======== Data for the task

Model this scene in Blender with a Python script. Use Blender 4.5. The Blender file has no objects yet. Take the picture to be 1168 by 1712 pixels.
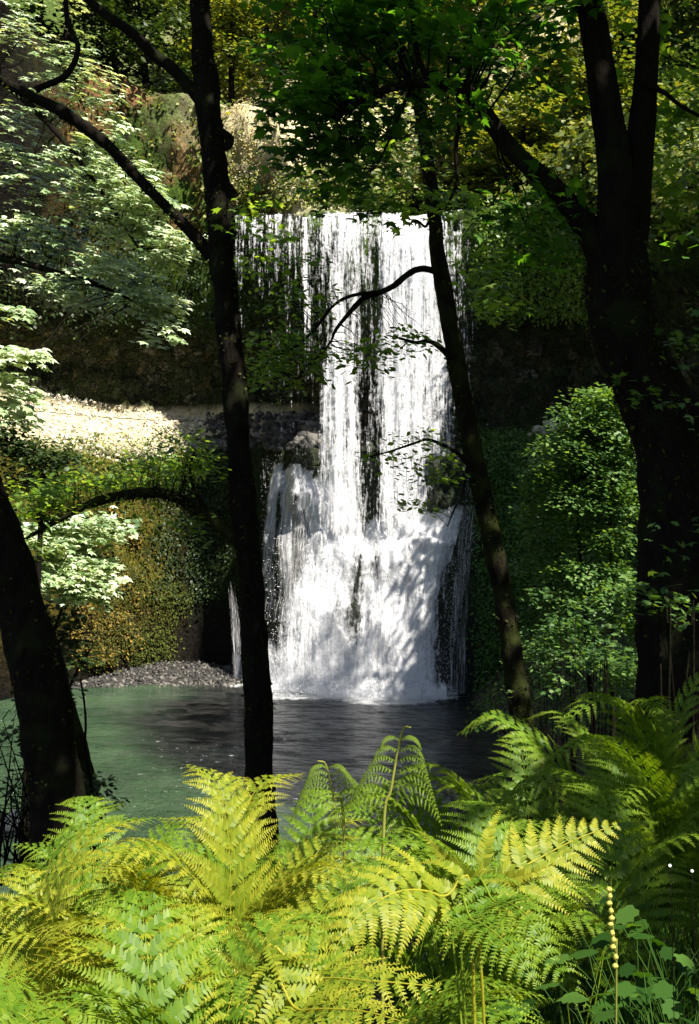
import bpy, math, random
import numpy as np
from mathutils import Vector, Matrix
from mathutils.bvhtree import BVHTree

SC = bpy.context.scene
COL = SC.collection
random.seed(7)
R = np.random.default_rng(11)
PI = math.pi

# ------------------------------------------------------------------ camera
CAMZ = 10.0
F = 1835.7
cam_d = bpy.data.cameras.new('camera')
cam = bpy.data.objects.new('camera', cam_d)
COL.objects.link(cam)
cam.location = (0, 0, CAMZ)
cam.rotation_euler = (math.radians(90), 0, 0)
cam_d.sensor_fit = 'VERTICAL'
cam_d.sensor_height = 36
cam_d.lens = 36 * F / 1712
cam_d.clip_start = 0.05
cam_d.clip_end = 600
SC.camera = cam

# ------------------------------------------------------------------ light
SUN = Vector((0.41, -0.41, 0.81)).normalized()
elev = math.asin(SUN.z)
az = math.atan2(SUN.x, SUN.y)
w = bpy.data.worlds.new("World")
SC.world = w
w.use_nodes = True
nt = w.node_tree
bg = nt.nodes['Background']
sky = nt.nodes.new('ShaderNodeTexSky')
sky.sky_type = 'NISHITA'
sky.sun_disc = False
sky.sun_elevation = elev
sky.sun_rotation = az
nt.links.new(sky.outputs[0], bg.inputs[0])
bg.inputs[1].default_value = 0.05
sl = bpy.data.lights.new('sun', 'SUN')
sl.energy = 4.6
sl.angle = math.radians(0.5)
sl.color = (1.0, 0.94, 0.84)
so = bpy.data.objects.new('sun', sl)
COL.objects.link(so)
so.rotation_euler = Vector((0, 0, 1)).rotation_difference(SUN).to_euler()
so.location = (20, 0, 60)
SC.view_settings.view_transform = 'Standard'
SC.view_settings.look = 'None'
SC.view_settings.exposure = 1.5
SC.view_settings.gamma = 1.0
SC.cycles.max_bounces = 7
SC.cycles.diffuse_bounces = 3
SC.cycles.transparent_max_bounces = 16
SC.cycles.sample_clamp_indirect = 3


# ------------------------------------------------------------------ helpers
def P(px, py, Y):
    return np.array([(px - 584) / F * Y, Y, CAMZ + (856 - py) / F * Y])


def _hash(ix, iy, iz):
    h = (ix * 374761393 + iy * 668265263 + iz * 2147483647 * 3 + iz * 1274126177) & 0xffffffff
    h = ((h ^ (h >> 13)) * 1274126177) & 0xffffffff
    h = (h ^ (h >> 16)) & 0xffff
    return h / 65535.0


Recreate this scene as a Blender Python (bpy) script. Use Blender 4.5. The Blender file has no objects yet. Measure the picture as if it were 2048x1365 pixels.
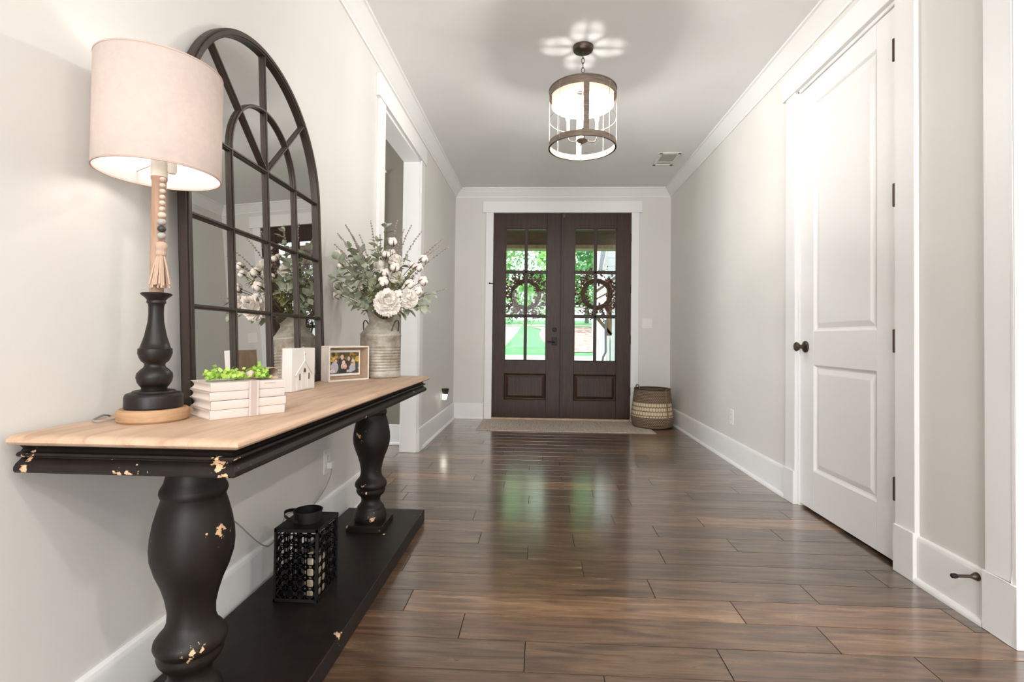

================

## What the exercise asks
Extract the lines exactly, please: the first line of the listing, the line with "SC.camera = cam", and every line between them, but no pictures.

## Task answer
Model this scene in Blender with a Python script. Use Blender 4.5. The Blender file has no objects yet. Take the picture to be 1168 by 1712 pixels.
import bpy, math, random
import numpy as np
from mathutils import Vector, Matrix
from mathutils.bvhtree import BVHTree

SC = bpy.context.scene
COL = SC.collection
random.seed(7)
R = np.random.default_rng(11)
PI = math.pi

# ------------------------------------------------------------------ camera
CAMZ = 10.0
F = 1835.7
cam_d = bpy.data.cameras.new('camera')
cam = bpy.data.objects.new('camera', cam_d)
COL.objects.link(cam)
cam.location = (0, 0, CAMZ)
cam.rotation_euler = (math.radians(90), 0, 0)
cam_d.sensor_fit = 'VERTICAL'
cam_d.sensor_height = 36
cam_d.lens = 36 * F / 1712
cam_d.clip_start = 0.05
cam_d.clip_end = 600
SC.camera = cam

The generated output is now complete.